Wilson told the court that border records from late February 2004 show the Blackmores, who are now separated as “celestial” husband and wife, and another woman crossed into Idaho, but the 13-year-old girl was “conspicuously absent.”

He said the girl must have crossed the border somehow because right after the Blackmores were given orders by Jeffs, priesthood records show the polygamous leader married the teen on March 1 of that year.

The possibility that the events could have been a coincidence is “simply too remote to be entertained,” Wilson said.
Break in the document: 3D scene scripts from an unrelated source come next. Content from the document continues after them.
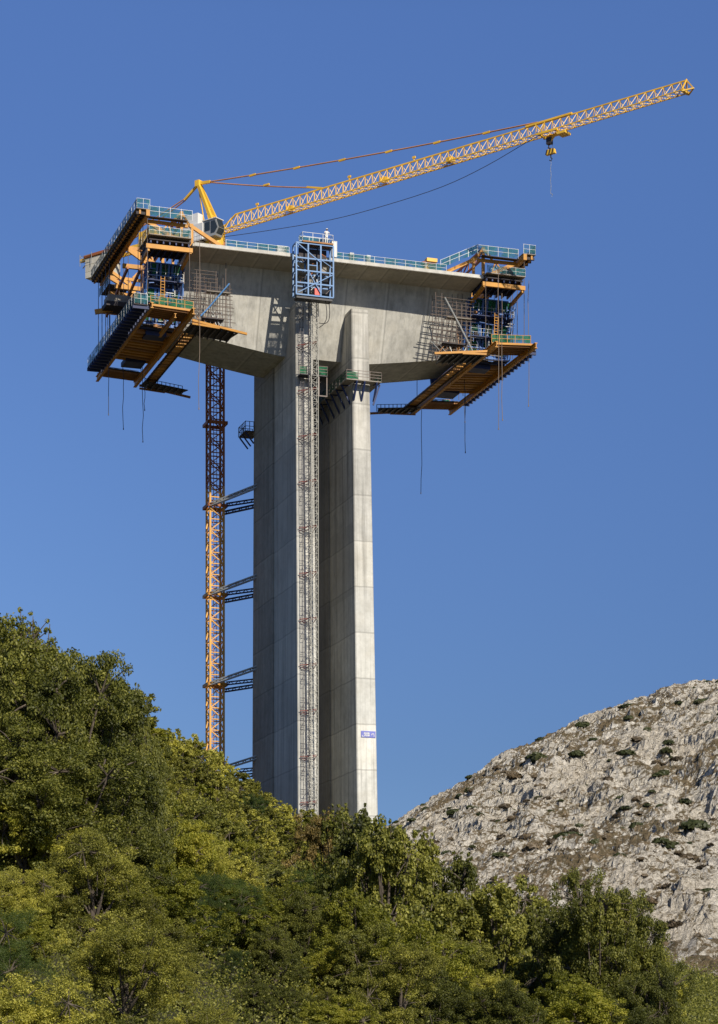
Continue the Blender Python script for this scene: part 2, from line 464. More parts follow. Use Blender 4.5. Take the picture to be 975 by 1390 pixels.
    for o in (2.4, 1.2, 0, -1.2): mb.beam((Uf(7.1), fv(131.4,o), 131.4), (Uf(7.1), fv(141,o), 141), .12)
    mb.build('end_lattice', M['blue'], tr)
    MB().box((Uf(7.15), 10.5, 131.8), (Uf(7.35), 23.5, 133.6)).build('bulkhead_panel', M['navy'], tr)
    MB().poly([(Uf(-.55), fv(141,.7), 141), (Uf(-.55), fv(141,-1.5), 141), (Uf(-.55), fv(131.6,-1.5), 131.6), (Uf(-.55), fv(131.6,.7), 131.6),
               (Uf(-.35), fv(141,.7), 141), (Uf(-.35), fv(141,-1.5), 141), (Uf(-.35), fv(131.6,-1.5), 131.6), (Uf(-.35), fv(131.6,.7), 131.6)],
              [(0,1,2,3),(7,6,5,4),(0,4,5,1),(1,5,6,2),(2,6,7,3),(3,7,4,0)]).build('form_edge_panel', M['blue'], tr)
    for k in range(78):
        w_ = R.uniform(-.2, 7.2); z_ = R.uniform(131.2, 140.2); v_ = fv(z_, R.uniform(1.1, 2.7))
        kind_ = R.random()
        if kind_ < .45: p_ = (Uf(w_), v_, z_+R.uniform(.9, 2.2))
        elif kind_ < .8: p_ = (Uf(min(7.3, w_+R.uniform(.8, 2.4))), v_, z_+R.uniform(-.1,.1))
        else: p_ = (Uf(w_+R.uniform(-1,1)), v_, z_+R.uniform(.8, 1.8))
        MB().beam((Uf(w_), v_, z_), p_, R.uniform(.07,.15)).build('scaffold_tube', R.choice((M['blue'], M['blue'], M['dsteel'], M['steel'], M['navy'])), tr)
    for k in range(15):
        w_ = R.uniform(.3, 6.3); z_ = R.choice((131.3, 134.9, 138.2)); v_ = fv(z_, R.uniform(1.2, 2.0))
        MB().box((Uf(w_), v_, z_), (Uf(w_+R.uniform(.4,.9)), v_+.5, z_+R.uniform(.4,.9))).build('stored_panel', R.choice((M['blue'], M['plank'], M['ply'], M['timber'])), tr)
    # ladder
    mb = MB()
    for w in (3.5, 4.15): mb.beam((U(w), 3.9, 131.2), (U(w), 3.3, 138.3), .09)
    for i in range(15): mb.beam((U(3.5), 3.9-.04*i, 131.5+i*.46), (U(4.15), 3.9-.04*i, 131.5+i*.46), .07)
    mb.build('ladder', Y, tr)
    # vertical hangers
    for v in (-.7, 2.5, 5.2, 13.5, 17, 20.5, 28.8, 31.5, 34.6):
        for dw in ((7.4,) if v not in (5.2, 28.8) else (7.2, 7.6)):
            MB().tube([(U(dw), v, 146.7), (U(dw), v, 131.2)], .055).build('hanger_bar', M['dsteel'], tr)
    for v in (-.7, 34.6):
        MB().tube([(U(.25), v, 143.4), (U(.25), v, 130.4)], .06).build('hanger_bar', M['dsteel'], tr)
    # bottom platform
    zi, zo = (130.0 if s < 0 else 129.8), 130.75
    wi = .85 if s < 0 else .25
    B('bottom_cross_beam', (wi, -5.9, zi), (wi, 37.0, zi), .55, 1.05, i=True)
    B('bottom_cross_beam', (7.7, -5.4, zo-.3), (7.7, 37.3, zo-.3), .5, .95, i=True)
    B('bottom_cross_beam', (3.2, -2.9, 129.95) if s<0 else (3.2, 9.0, 129.95), (3.2, 8.0, 129.95) if s<0 else (3.2, 30, 129.95), .4, .7, i=True) if s<0 else None
    zz = lambda w: lerp(zi, zo-.3, (w-.35)/7.35)
    bp = MB(); 
    bp.poly([(U(-.9), 8, zz(-.9)+1.35), (U(8.2), 8, zz(8.2)+1.2), (U(8.2), 26, zz(8.2)+1.2), (U(-.9), 26, zz(-.9)+1.35),
             (U(-.9), 8, zz(-.9)+1.5), (U(8.2), 8, zz(8.2)+1.35), (U(8.2), 26, zz(8.2)+1.35), (U(-.9), 26, zz(-.9)+1.5)],
            [(0,3,2,1),(4,5,6,7),(0,1,5,4),(1,2,6,5),(2,3,7,6),(3,0,4,7)])
    bpo = bp.build('soffit_formwork', M['ply'], tr)
    for i in range(11):
        v = 10.6 + i*1.5
        a = (U(.0), v, zz(0)+.85); b = (U(8.1), v, zz(8.1)+.75)
        MB().beam(a, b, .72, .6).build('joist', Y if i % 3 else M['timber'], bpo)
    for v0, v1 in ((9.8, 12.6), (25.2, 29.0)):
        mb = MB()
        mb.box((U(1.6), v0, 130.45), (U(5.2), v1, 131.2)); mb.build('form_panel', M['navy'], tr)
    # near and far side platforms
    for v0, v1 in ((-3.4, 1.8), (32.2, 36.6)):
        fp = MB().poly([(U(.5), v0, zi+.75), (U(7.6), v0, zo+.3), (U(7.6), v1, zo+.3), (U(.5), v1, zi+.75),
                        (U(.5), v0, zi+.9), (U(7.6), v0, zo+.45), (U(7.6), v1, zo+.45), (U(.5), v1, zi+.9)],
                       [(0,3,2,1),(4,5,6,7),(0,1,5,4),(1,2,6,5),(2,3,7,6),(3,0,4,7)]).build('side_platform', M['ply'], tr)
        for i in range(6):
            vv = lerp(v0+.3, v1-.3, i/5)
            MB().beam((U(.5), vv, zi+.58), (U(7.6), vv, zo+.12), .18, .3).build('joist', M['timber'], fp)
        ve = v0 if v0 < 0 else v1
        B('edge_beam', (.3, ve, zi+.85), (7.8, ve, zo+.4), .3, .34, parent=fp)
        railing('railing', (U(.3), ve, zi+1.05), (U(7.5), ve, zo+.6), 1.35, fp, Y, M['gnet'], 1.5, .05)
    # catwalk along the inner cross beam (rungs)
    cw = MB()
    for w in (-.55, -2.3): cw.beam((U(w), 1.5, zi-.1), (U(w), 35.5, zi-.1), .16, .3)
    cwo = cw.build('catwalk_frame', M['ply'], tr)
    for i in range(19):
        v = 2.6 + i*1.75
        MB().box((U(-2.4), v, zi-.05), (U(-.4), v+1.35, zi+.08)).build('catwalk_panel', Y if i % 4 else M['timber'], cwo)
    # outer walkway with ribs
    wo, vo = (10.6, -4.6) if s < 0 else (9.1, -2.0)
    ow = MB().box((U(8.3), vo, 130.55), (U(wo), 32, 130.7)).build('outer_walkway', M['ply'], tr)
    for i in range(22 if s < 0 else 20):
        v = vo + .2 + i*1.7
        MB().box((U(8.0), v, 130.0), (U(wo+.1), v+.4, 130.55)).build('walkway_bracket', M['navy'], ow)
    railing('railing', (U(wo-.1), vo, 130.7), (U(wo-.1), 32, 130.7), 1.7 if s < 0 else .9, ow, M['steel'], M['net'], 1.9, .035)
    if s < 0: railing('railing', (U(8.3), vo, 130.7), (U(wo-.1), vo, 130.7), 1.7, ow, M['steel'], M['net'], 1.1, .035)
    # rear brackets beside the webs, near and far
    for ve, v0, v1 in ((-2.6, -2.6, 3.8), (35.6, 31.5, 35.6)):
        rb = MB()
        rb.beam((U(.3), ve, 129.55), (U(-9.4), ve+1.2, 128.6), .32, .36)
        rb.beam((U(.3), ve, 129.0), (U(-4.5), ve+.6, 128.9), .3, .3)
        rb.build('rear_bracket_beam', Y if ve < 0 else M['timber'], tr)
        pf = MB().poly([(U(.2), v0+.5, 129.25), (U(-8.0), v0+1.3, 128.6), (U(-7.2), v1, 128.7), (U(.2), v1, 129.4),
                        (U(.2), v0+.5, 129.37), (U(-8.0), v0+1.3, 128.72), (U(-7.2), v1, 128.82), (U(.2), v1, 129.52)],
                       [(0,3,2,1),(4,5,6,7),(0,1,5,4),(1,2,6,5),(2,3,7,6),(3,0,4,7)]).build('rear_platform', M['ply'], tr)
        for i in range(7):
            w = -.6-i*1.1
            MB().beam((U(w), v0+1.0, 129.1+w*.075), (U(w), v1-.1, 129.1+w*.075), .22, .3).build('joist', M['black'], pf)
        if ve > 5:
            railing('railing', (U(-.5), ve-1, 129.3), (U(-7.5), ve-.5, 128.7), 1.3, pf, M['navy'], None, .8, .07)
    return tr, U

trL, UL = traveller(-1, 'left', None)
trR, URt = traveller(1, 'right', None)
# the extra frames that only the left traveller shows inside its box formwork
Y = M['yellow2']
for v, z in ((12.5, 142.6), (18.5, 141.0), (23.5, 141.4), (27.5, 139.6)):
    MB().beam((UL(2.4), v, z), (UL(8.6), v, z), .55, .7).build('inner_form_beam', Y, trL)
for w in (3.6, 5.6, 7.8):
    MB().beam((UL(w), 12, 142.2), (UL(w), 29, 139.2), .35, .5).build('inner_form_brace', M['rust_and_shade'], trL)
for v in (15, 27):
    MB().beam((UL(7.3), v, 146.4), (UL(3.3), v, 144.0), .42, .5).build('truss_strut', Y, trL)
MB().box((UL(4.6), 24.5, 143.3), (UL(8.4), 30.5, 143.45)).build('upper_platform', M['ply'], trL)
railing('railing', (UL(8.4), 24.5, 143.45), (UL(8.4), 32, 143.45), 1.5, trL, M['steel'], M['net'], 1.3, .05)
MB().box((UL(6.5), 15.5, 137.4), (UL(10.4), 19.0, 138.6)).build('timber_stack', M['plank'], trL)
MB().box((UL(6.2), 15.2, 136.6), (UL(10.8), 19.4, 137.35)).build('stack_platform', M['ply'], trL)
MB().beam((UL(8.0), 18.2, 137.2), (UL(12.0), 19.0, 136.4), .5, .8).build('rear_arm', Y, trL)
for i in range(4):
    MB().tube([(UL(8.8), 22+i*3.0, 146.6), (UL(8.8), 22+i*3.0, 132.6)], .06).build('hanger_bar', M['black'], trL)

# ------------------------------------------------------------------ tube scaffolds on the near web
def scaffold(u0, u1, side, lab):
    t = thing('tube_scaffold', lab, 'scaffold', ((u0+u1)/2, 3, 129.3), 'tube scaffolds hanging beside the deck web')
    ks = 7
    for i in range(ks+1):
        u = lerp(u0, u1, i/ks)
        for v in (3.3, 5.0):
            top = R.uniform(137.5, 142.0)
            MB().tube([(u+R.uniform(-.15,.15), v, 129.2), (u+R.uniform(-.15,.15), v, top)], .075 if v<4 else .06).build('standard_tube', M['dsteel'], t)
    for j in range(17):
        z = 129.8 + j*.64
        for v in (3.3, 5.0):
            if v > 4 and j % 2: continue
            a = u0-R.uniform(.3,1.1); b = u1+R.uniform(.3,1.1)
            if z > 137.8: a, b = (a, lerp(u0,u1,.62)) if side=='l' else (lerp(u0,u1,.0), b)
            MB().tube([(a, v, z), (b, v, z+R.uniform(-.1,.1))], .055).build('ledger_tube', M['dsteel'], t)
    for j in range(12):
        u = lerp(u0, u1, R.random()); z = R.uniform(129.6, 131)
        MB().tube([(u, 3.0, z), (u+R.uniform(-2.2,2.2), 3.6, z+R.uniform(1.5,3.6))], .055).build('brace_tube', M['steel'] if j%2 else M['timber'], t)
    MB().box((lerp(u0,u1,.15), 2.6, 131.9), (lerp(u0,u1,.8), 6.2, 132.02)).build('scaffold_board', M['ply'], t)
    MB().box((lerp(u0,u1,.3), 3.0, 136.6), (lerp(u0,u1,1.0), 4.6, 136.7)).build('scaffold_board', M['plank'], t)
    if side == 'l': pts = [(u1-.2, 2.9, 138.2), (u0+2.2, 2.9, 134.0), (u0+.6, 2.8, 132.2)]
    else: pts = [(u0+1.4, 2.9, 139.9), (u0+2.2, 2.9, 138.6), (u0+4.0, 2.9, 135.6), (u1+.4, 2.8, 130.6)]
    MB().tube(pts, .13).build('long_prop', M['blue2'] if side=='l' else M['steel'], t)
scaffold(-24.0, -18.2, 'l', 'dense tube scaffold against the left web, with a pale blue diagonal tube')
scaffold(18.8, 25.2, 'r', 'dense tube scaffold against the right web, with a long white diagonal tube')

# ------------------------------------------------------------------ hoist mast, ladder mast, cage
def lattice(mb, c0, c1, du, dv, pitch, ch, br_, xb=False):
    """square lattice column from c0 to c1 (vertical), half sizes du, dv"""
    u, v = c0[0], c0[1]; z0, z1 = c0[2], c1[2]
    for a in (-1,1):
        for b in (-1,1): mb.beam((u+a*du, v+b*dv, z0), (u+a*du, v+b*dv, z1), ch)
    n = max(1, round((z1-z0)/pitch)); cs = [(-1,-1),(1,-1),(1,1),(-1,1)]
    for i in range(n):
        za = z0+(z1-z0)*i/n; zb = z0+(z1-z0)*(i+1)/n
        for k in range(4):
            p, q = cs[k], cs[(k+1)%4]
            mb.beam((u+p[0]*du, v+p[1]*dv, za), (u+q[0]*du, v+q[1]*dv, za), br_)
            if i % 2: p, q = q, p
            mb.beam((u+p[0]*du, v+p[1]*dv, za), (u+q[0]*du, v+q[1]*dv, zb), br_)
            if xb: mb.beam((u+q[0]*du, v+q[1]*dv, za), (u+p[0]*du, v+p[1]*dv, zb), br_)
    return mb

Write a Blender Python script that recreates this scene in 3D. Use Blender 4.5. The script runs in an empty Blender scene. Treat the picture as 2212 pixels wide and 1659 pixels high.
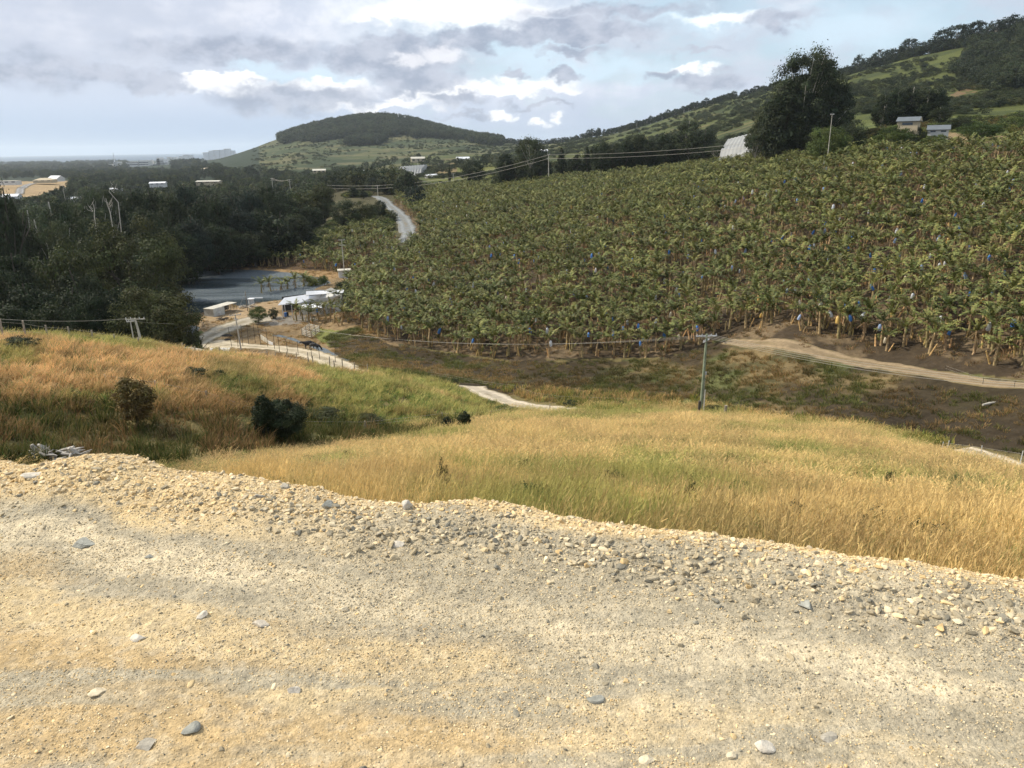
import bpy, math, random
import numpy as np
from mathutils import Vector, Matrix

# ------------------------------------------------------------------ camera, sky, sun, exposure
SC = bpy.context.scene
COL = SC.collection
CAMZ = 70.0
FP = 26.0 / 36.0 * 2212.0
TH = math.radians(17.79)
RO = 0.0150
_F = np.array([0, math.cos(TH), -math.sin(TH)])
_R0 = np.array([1.0, 0, 0]); _U0 = np.array([0, math.sin(TH), math.cos(TH)])
_R = _R0 * math.cos(RO) - _U0 * math.sin(RO)
_U = _U0 * math.cos(RO) + _R0 * math.sin(RO)
cam = bpy.data.cameras.new('camera'); camo = bpy.data.objects.new('camera', cam); COL.objects.link(camo)
cam.lens = 26; cam.sensor_width = 36; cam.clip_start = 0.1; cam.clip_end = 60000
m = Matrix(((_R[0], _U[0], -_F[0], 0), (_R[1], _U[1], -_F[1], 0), (_R[2], _U[2], -_F[2], CAMZ), (0, 0, 0, 1)))
camo.matrix_world = m
SC.camera = camo
SC.view_settings.view_transform = 'Standard'
SC.view_settings.look = 'None'
SC.view_settings.exposure = 0.55
SC.cycles.use_denoising = True
SC.cycles.denoiser = 'OPENIMAGEDENOISE'
SC.cycles.denoising_input_passes = 'RGB_ALBEDO_NORMAL'
SC.cycles.max_bounces = 6
SC.cycles.diffuse_bounces = 2
SC.cycles.transparent_max_bounces = 6
SC.cycles.volume_bounces = 2
SC.cycles.use_adaptive_sampling = True
SC.cycles.adaptive_threshold = 0.02

SUN_EL = math.radians(44)
SUN_AZ = math.radians(-72)      # measured from +Y (the view direction) towards +X: the sun stands to the left

def ray(px, py):
    u = (np.asarray(px, float) - 1106.0) / FP; v = (829.5 - np.asarray(py, float)) / FP
    return _F + u[..., None] * _R + v[..., None] * _U if np.ndim(u) else _F + u * _R + v * _U

def azel(px, py):
    r = ray(px, py)
    return math.atan2(r[0], r[1]), math.atan2(r[2], math.hypot(r[0], r[1]))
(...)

Wilson added that it’s not necessary for the prosecution to prove the defendants acted with “motive or desire” that sexual activity take place between Jeffs and his young bride, but only that they could foresee that being a likely consequence of their actions.

The judge heard earlier in the trial about the beliefs around sex and marriage in the church from former members of the sect.

Women were required to be obedient to their fathers and husbands, and plural marriage was a key tenet of the religion. Women were to bear as many children as possible, the trial heard.

Witnesses said sex was not to take place before marriage, but as soon as possible after the ceremony. The court heard the sole purpose of sexual intercourse for the church’s members is procreation, and women are not allowed to turn away their husband’s advances.

“All of these things lead to the inference that sexual contact between (the 13-year-old) and Warren Jeffs was a certain or substantially certain consequence of marriage,” Wilson said.

Oler faces the same charge of taking a girl into the United States for a sexual purpose, but in connection to a 15-year-old girl to be married to James Leroy Johnson in 2004.

Wilson described for the court how instructions from Jeff regarding the marriage were “carried out to the letter.”

Justice Paul Pearlman ruled earlier in the trial that priesthood records dictated by Jeffs and found in a secure vault on a church ranch are trustworthy and can be used in the criminal proceedings of the three accused.

As Wilson summed up his case, Brandon Blackmore sat quietly and looked ahead, while Gail Blackmore and Oler read — he from a tablet device and she from what appeared to be a thick religious text.

Gail Blackmore and Oler have chosen not to have a lawyer represent them in the trial.  

Lauren Krugel, The Canadian Press

Note to readers: This is a corrected story. A previous version said Jeffs was the former president of the FLDS.